Zwar ist unsere tägliche Kundenarbeit nur ein Bruchteil dessen, was den weiten Raum des Netzes ausmacht, dennoch gestalten wir die Online-Welt hier aktiv mit und tragen Verantwortung.  Gleichzeitig sind wir von der Netzkultur und der digitalen Gesellschaft beinahe abhängig. Wir sind eben ein Teil von ihr. Sei es nun eine neue EU-Datenschutz-Grundverordnung oder ein Hoax der zum Shitstorm führt – die digitale Gesellschaft ist der Raum in dem wir uns bewegen. Deshalb ist es so wichtig, nicht nur einen Blick auf die branchenspezifischen Entwicklungen zu haben, sondern auch zu schauen, was passiert momentan im Web? Welche Trends gibt es dort? Wie gestaltet sich die digitale Gesellschaft? Wem sollte man zuhören? Wovor sollte man sich in Acht nehmen?

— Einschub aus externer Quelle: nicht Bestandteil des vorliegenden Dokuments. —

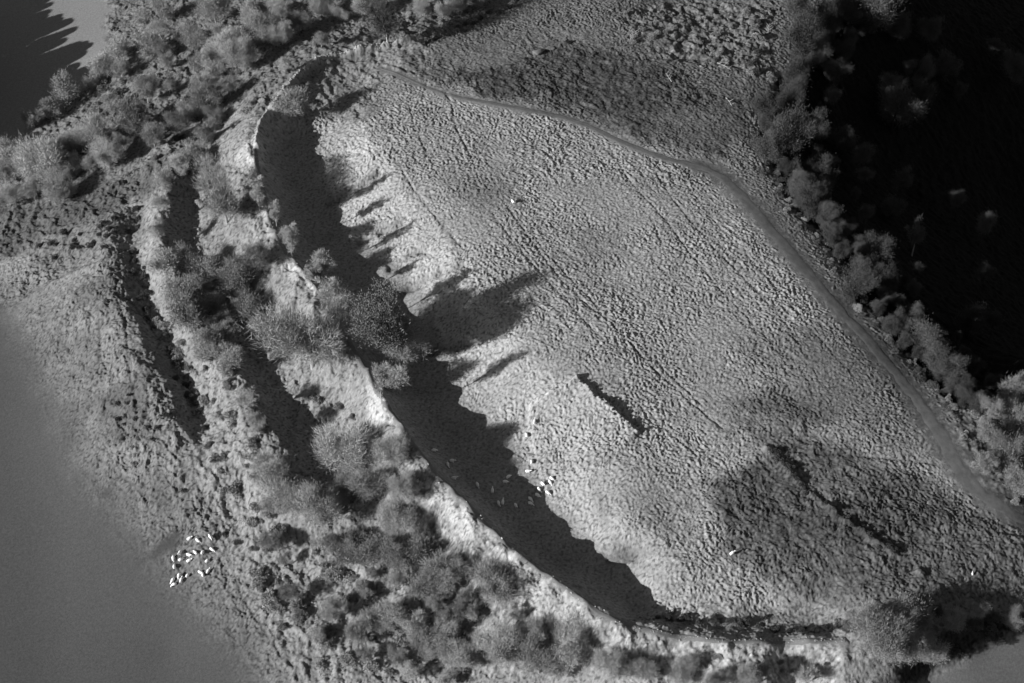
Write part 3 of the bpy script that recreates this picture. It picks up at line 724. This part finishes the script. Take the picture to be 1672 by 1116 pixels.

Die re:publica ist dafür eine wichtige Plattform und Veranstaltung. Sie hilft zum Weiterdenken, bietet neue Blickwinkel, lässt auch kritische Stimmen zu Wort kommen und vereint den persönlichen mit dem beruflichen Nutzen. Sie hat vor allem gezeigt, wie wichtig der Austausch und das Engagement der Netzgemeinde ist. Besonders in Zeiten, in denen Menschen für die Äußerung ihrer Meinung Strafverfolgung droht. Dabei ist es egal, aus welcher Branche man nun kommt, ob man als Privatperson oder für ein Unternehmen dort ist. Die re:publica ist eine Pflichtveranstaltung für jeden, der sich für seine Rolle als digitalen Bürger interessiert oder einfach auf dem neuesten Stand zu allem sein möchte, was unsere (digitale) Gesellschaft bewegt.
Natürlich ist es nicht unser täglich Brot als Online Marketing Agentur zu jeglichen Themen der digitalen Gesellschaft Stellung zu beziehen oder jeden Prozess aktiv mitzugestalten. Das können und müssen wir nicht leisten. Doch wir möchten unseren Part in der digitalen Gesellschaft ernst nehmen und die damit einhergehende Verantwortung tragen. Und wir würden uns wünschen, wenn dieses Bewusstsein auch noch stärker in unserer Branche Einzug hält.